Ms Pollard also rejected suggestions that ninemsn's audience numbers were in decline. She said a fall of 300,000 users in April was a blip and ninemsn had since recovered to a monthly audience base of about 8.2 million. "Year-on-year, our audience is up 23 per cent," she said.

There has been conjecture about PBL Media's reluctance to invest in ninemsn in favour of cost-cutting and extracting higher returns from the business, which is said to be at odds with its 50 per cent joint venture partner, Microsoft. Ms Pollard denied this.
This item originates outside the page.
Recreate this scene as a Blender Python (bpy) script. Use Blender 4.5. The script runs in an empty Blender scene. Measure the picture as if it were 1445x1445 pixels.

"The reorganisation we have put in place demonstrates we're putting additional resources into the company and is testament to the fact we are very aggressive about our future growth," she said. "The shareholders are positive about ninemsn's growth. All the recommendations the team here put together were accepted by the board and we are running at a thousand miles an hour to execute them."

As part of Ms Pollard's review, ninemsn has moved to an integrated sales structure. The previously separate teams selling online, mobile, video and performance advertising has been streamlined into single units to service the media-buying and advertising agency sector.

Ms Pollard and the director of sales in Sydney, Michael Stephenson, have briefed the market in the past week on the overhaul.

"We weren't going to market in a cohesive way and we didn't have enough resources in client-facing roles to be as proactive as we could," Ms Pollard said. "We basically now have a one-stop shop, whereas before agencies could have four or five people from ninemsn approaching them at any one time. The industry response has been fantastic."

She said ninemsn's reorganisation was not a result of the market's biggest portal losing momentum. "I don't think the momentum issue is a reasonable criticism," she said.

"Eighteen months in digital media is like four years in the mainstream media world. We've done this to maintain and extend our leadership position."